Mais le temps des débats est passé depuis bien longtemps. Le verdict a été rendu et il n’y a rien d’autre que je puisse faire pour les convaincre de la bonne volonté des immigrants et de notre affection profonde pour ce qui était autrefois un pays accueillant. Le verdict a été rendu et c’est comme si ce pays s’était mis la corde au cou, malgré nos cris. Sentence : la mort de l’espoir. Mais comme nous le rappelle Spinoza, « La peur ne peut se passer de l’espoir, et l’espoir de la peur. »

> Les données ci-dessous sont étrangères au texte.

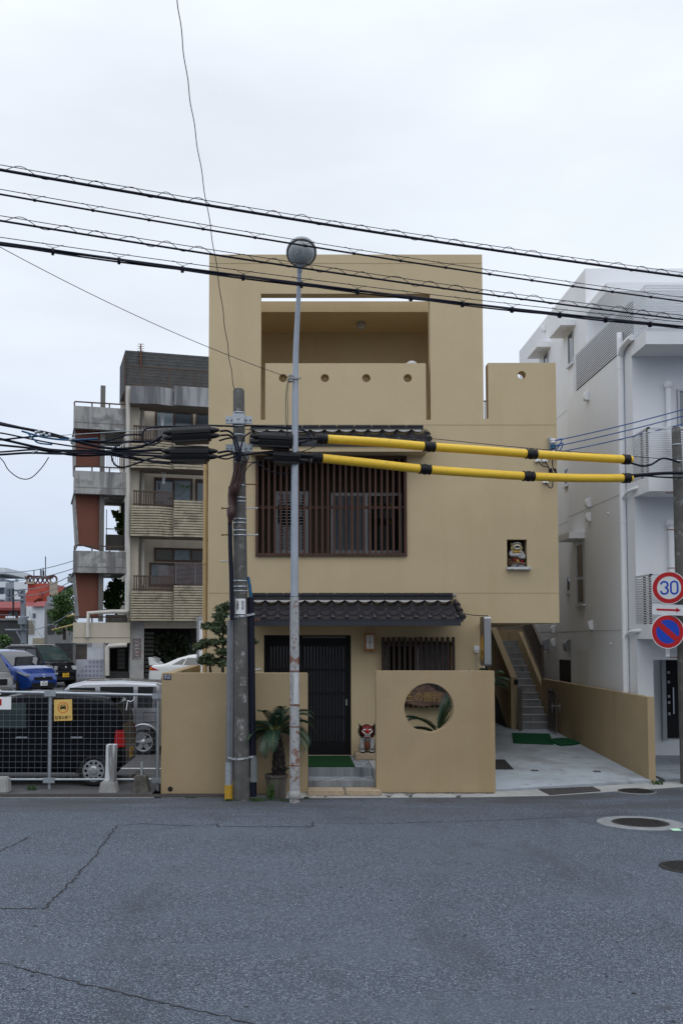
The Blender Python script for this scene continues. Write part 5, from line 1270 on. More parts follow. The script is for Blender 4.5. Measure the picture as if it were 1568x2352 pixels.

La peur. Propagation rapide, contagieuse comme la peste, elle prive les gens de leur habilité à penser logiquement. La peur semble toujours justifiée. « J’ai peur parce que je suis » ? Descartes aurait sûrement adhéré au principe, mais moi pas. Je refuse de dépeindre l’humanité, la Grande-Bretagne dans ce cas, comme un tableau sombre, sans vie, plein de souffrance et d’incompréhension et rongé par les inquiétudes.
Mais la peur est également le moyen le plus répandu et le plus efficace pour convaincre de commettre des dégâts irréparables. S’il n’y a pas eu de morts suite au référendum, il y a tout de même des victimes, anglaises ou non. Et je ne suis qu’une victime parmi tant d’autres.